While contemplating what to do next, Lynne was thrilled to be contacted by George Harrison to collaborate with him on the ex-Beatle's Cloud Nine album. Lynne then joined Harrison, Roy Orbison, Bob Dylan and Tom Petty as the Traveling Wilburys on 1988's Grammy Award-winning Volume 1 and 1991's Volume 3. In between, Lynne produced and co-wrote Orbison's You Got It, Petty's Full Moon Fever in 1989 and Into The Great Wide Open in 1991 and his own debut solo album Armchair Theatre, which contained the hit single Every Little Thing. He memorably produced Free As A Bird and Real Love for The Beatles Anthology project, following which he collaborated with Paul McCartney on his album Flaming Pie.
In 1996, Jeff Lynne's formidable musical talents were officially recognised when he was presented with his third Ivor Novello Award, for Outstanding Services to British Music.
During 2000, ELO’s 30th anniversary year, Lynne decided to reactivate the Electric Light Orchestra. The return began with Flashback, a definitive career-spanning retrospective boxset: "To me this is a real flashback of musical memory. I feel good about returning to this. It's taken me awhile to get enough distance from ELO to see what it was. At the time I didn't see what it was. When you're in the middle of a thing, it's 'What the hell is it?'"
Zoom, released a year later, featured long-term ELO keyboard player Richard Tandy plus guest appearances from George Harrison and Ringo Starr and was ELO's first brand new album for 15 years: "I thought, what about using this new knowledge that I'd got - after working with all these guys that I really respected - to putting that towards an ELO album, to see what it'd be like now. ELO was always my group, so I had no qualms about when or far between albums you've got to have (laughs). Could be 20 years - this is only 15!"
2001 also saw the beginning of definitive and expanded remastered editions of ELO’s albums: Electric Light Orchestra and ELO 2 on EMI and Eldorado – A Symphony By The Electric Light Orchestra, Discovery, Time and Secret Messages on Sony. A spectacular live video and surround-sound DVD capturing ELO in concert in 2001 from Los Angeles was also released, while VH-1 dedicated a Storytellers TV special to Lynne's music, filmed in New York in front of an invited audience of ELO fans that had literally flown in from “all over the world”.

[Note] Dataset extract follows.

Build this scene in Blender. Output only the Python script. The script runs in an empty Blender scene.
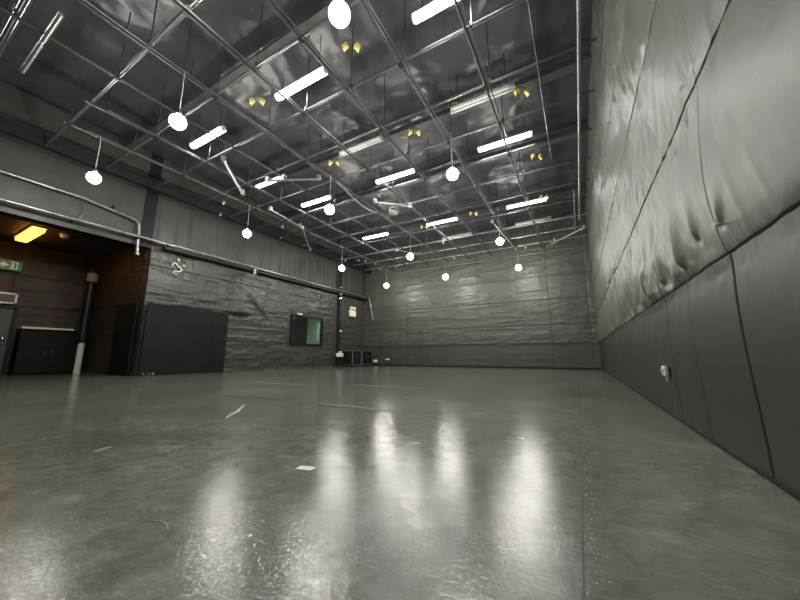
import bpy, bmesh, math, random
import numpy as np
from mathutils import Vector, Matrix

random.seed(11)
C = bpy.context.scene.collection
PI = math.pi

# ------------------------------------------------------------------ materials
def new_mat(name):
    m = bpy.data.materials.new(name); m.use_nodes = True
    nt = m.node_tree
    return m, nt, nt.nodes['Principled BSDF']

def simple(name, col, rough=.5, metal=0., spec=.5, noise=0., nscale=20., bump=0., bscale=60.):
    m, nt, p = new_mat(name)
    p.inputs['Roughness'].default_value = rough
    p.inputs['Metallic'].default_value = metal
    p.inputs['Specular IOR Level'].default_value = spec
    c = (col[0], col[1], col[2], 1)
    p.inputs['Base Color'].default_value = c
    tc = nt.nodes.new('ShaderNodeTexCoord')
    if noise:
        n = nt.nodes.new('ShaderNodeTexNoise'); n.inputs['Scale'].default_value = nscale; n.inputs['Detail'].default_value = 5
        r = nt.nodes.new('ShaderNodeValToRGB')
        r.color_ramp.elements[0].position = .3; r.color_ramp.elements[1].position = .7
        r.color_ramp.elements[0].color = tuple(x*(1-noise) for x in col)+(1,)
        r.color_ramp.elements[1].color = tuple(min(1, x*(1+noise)) for x in col)+(1,)
        nt.links.new(tc.outputs['Object'], n.inputs['Vector'])
        nt.links.new(n.outputs['Fac'], r.inputs['Fac']); nt.links.new(r.outputs['Color'], p.inputs['Base Color'])
    if bump:
        n2 = nt.nodes.new('ShaderNodeTexNoise'); n2.inputs['Scale'].default_value = bscale; n2.inputs['Detail'].default_value = 4
        b = nt.nodes.new('ShaderNodeBump'); b.inputs['Strength'].default_value = bump; b.inputs['Distance'].default_value = .02
        nt.links.new(tc.outputs['Object'], n2.inputs['Vector'])
        nt.links.new(n2.outputs['Fac'], b.inputs['Height']); nt.links.new(b.outputs['Normal'], p.inputs['Normal'])
    return m

def emit(name, col, strength):
    m, nt, p = new_mat(name)
    p.inputs['Base Color'].default_value = (.6, .6, .6, 1)
    p.inputs['Emission Color'].default_value = (col[0], col[1], col[2], 1)
    p.inputs['Emission Strength'].default_value = strength
    return m

def concrete():
    m, nt, p = new_mat('polished_concrete')
    tc = nt.nodes.new('ShaderNodeTexCoord')
    def noise(scale, detail, sx=1, sy=1, rough=.55, dist=0):
        mp = nt.nodes.new('ShaderNodeMapping'); mp.inputs['Scale'].default_value = (sx, sy, 1)
        n = nt.nodes.new('ShaderNodeTexNoise'); n.inputs['Scale'].default_value = scale; n.inputs['Detail'].default_value = detail
        n.inputs['Roughness'].default_value = rough; n.inputs['Distortion'].default_value = dist
        nt.links.new(tc.outputs['Object'], mp.inputs['Vector']); nt.links.new(mp.outputs['Vector'], n.inputs['Vector'])
        return n
    def ramp(n, a, ca, b, cb):
        r = nt.nodes.new('ShaderNodeValToRGB')
        r.color_ramp.elements[0].position = a; r.color_ramp.elements[1].position = b
        r.color_ramp.elements[0].color = ca; r.color_ramp.elements[1].color = cb
        nt.links.new(n.outputs['Fac'], r.inputs['Fac']); return r
    def mix(kind, fac, a, b):
        x = nt.nodes.new('ShaderNodeMixRGB'); x.blend_type = kind; x.inputs[0].default_value = fac
        nt.links.new(a, x.inputs[1]); nt.links.new(b, x.inputs[2]); return x
    big = ramp(noise(.8, 9, 1, 1, .62, .6), .32, (.112, .117, .098, 1), .7, (.216, .223, .188, 1))
    mid = ramp(noise(7, 10, 1, 1, .78, .8), .32, (.42, .42, .42, 1), .68, (1.25, 1.25, 1.25, 1))
    m1 = mix('MULTIPLY', .9, big.outputs['Color'], mid.outputs['Color'])
    # pale trowel scratches of two directions
    s1 = ramp(noise(3.0, 6, 2.2, 26, .6, 1.2), .60, (0, 0, 0, 1), .72, (.22, .22, .205, 1))
    s2 = ramp(noise(2.4, 7, 30, 3, .65, 2.2), .64, (0, 0, 0, 1), .74, (.18, .18, .165, 1))
    m2 = mix('ADD', .55, m1.outputs['Color'], s1.outputs['Color'])
    m3 = mix('ADD', .55, m2.outputs['Color'], s2.outputs['Color'])
    s3 = ramp(noise(1.1, 9, 1, 2.2, .72, 1.5), .56, (0, 0, 0, 1), .70, (.10, .10, .092, 1))
    m3 = mix('ADD', .8, m3.outputs['Color'], s3.outputs['Color'])
    nt.links.new(m3.outputs['Color'], p.inputs['Base Color'])
    rr = ramp(noise(5, 8, 1, 1, .7, 1.0), .3, (.13, .13, .13, 1), .75, (.21, .21, .21, 1))
    nt.links.new(rr.outputs['Color'], p.inputs['Roughness'])
    p.inputs['Specular IOR Level'].default_value = .26
    p.inputs['Coat Weight'].default_value = .30; p.inputs['Coat Roughness'].default_value = .045; p.inputs['Coat IOR'].default_value = 1.45
    b1 = nt.nodes.new('ShaderNodeBump'); b1.inputs['Strength'].default_value = .14; b1.inputs['Distance'].default_value = .012
    nt.links.new(noise(48, 5, 1, 1, .6, .6).outputs['Fac'], b1.inputs['Height'])
    b2 = nt.nodes.new('ShaderNodeBump'); b2.inputs['Strength'].default_value = .025; b2.inputs['Distance'].default_value = .03
    nt.links.new(noise(3.2, 4, 1, 1, .5).outputs['Fac'], b2.inputs['Height']); nt.links.new(b1.outputs['Normal'], b2.inputs['Normal'])
    nt.links.new(b2.outputs['Normal'], p.inputs['Normal']); nt.links.new(b2.outputs['Normal'], p.inputs['Coat Normal'])
    return m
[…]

During 2002, Lynne was again back in the recording studio, working on a variety of projects, one of which involved co-producing and helping complete George Harrison's posthumously released album, Brainwashed. He was also heavily involved in the tribute memorial concert, held at London's Royal Albert Hall in November 2002 and subsequently responsible for the outstanding surround-sound production of the lavish Concert For George DVD released in November 2003.
Now back focused on ELO, Jeff Lynne has recently finished mixing ELO’s Greatest Hits Live, a double CD containing over two hours of ELO magic from Los Angeles. The album, on Lynne’s own record label, will contain bonus material not performed in-concert and will be joined later in the year by an expanded edition of the songwriter’s debut solo album Armchair Theatre plus further remasters of original ELO albums.
All Over The World is the latest and eagerly awaited ELO release. The new career-defining collection features twenty all-time Electric Light Orchestra classics and celebrates Jeff Lynne’s outstanding musical career which continues to this day - all over the world - and will for many more Light years!
By Rob Caiger, April 2005
Liner notes by Jeff Lynne
When I wrote these songs I never dreamed that people would still be listening to them thirty years into the future. In those days if your records got in the top ten it was an amazing feat. I was lucky enough to be hanging out up there with the big boys. As far as I knew, that was as good as it got.
I absolutely loved being in the recording studio, there was nothing that could come near to the thrill of laying down tracks for a new album. Anything was possible in the studio, you could make a steinway sound like a wurlitzer (if you really wanted to). You could twist sound and bend it and have backward messages and solos. Any sound you could imagine- you could create. It was all that was on my mind, (well nearly).
Before each album I used to give myself a few weeks to come up with the chord sequences and melodies that would become these songs, but I never finished the words to my songs until just before I sang them, or as some critics said ‘until just after I sang them’. I especially enjoyed confounding those critics who would often spread doom and gloom over my newly finished efforts. The songs went on to sell millions, which taught me not to worry about them so much. Seems to me the best you can do is your best.
From the Producer’s point of view, I think some of the sounds are a bit naïve, but still stand up well. I’ve always tried to give my records a timeless sound by using old fashioned microphone placement that utilises the sound of the room (or rooms) you are recording in.
Some of these songs are so over the top it’s amazing. For a while there I went through a phase where I definitely thought that ‘more is more’ and overdubbed everything that wasn’t nailed down.
When I was a little lad, a record called Sparky’s Magic Piano was sometimes played on the
radio. That talking piano haunted me and many years later drove me to find out how to do it. As luck would have it right at the same time somebody in Stuttgart had just built a Vocoder,
the very machine that could make the piano talk. It was brilliant timing, because I’d just finished the backing track of Mr. Blue Sky (features talking piano in case you hadn’t guessed)
Most of these songs were recorded in Munich, home of the largest beers in the world. Richard Tandy would always say to me "is this stuff legal?" I knew what he meant. Richard (who played my favourite ELO lead guitar on Strange magic) was always there working with me.
I loved making these records, even though they gave me some headaches and sleepless nights. I had a lot of responsibility and it could get intense. But a good kickabout down the road would clear my head. Then, let’s get overdubbing.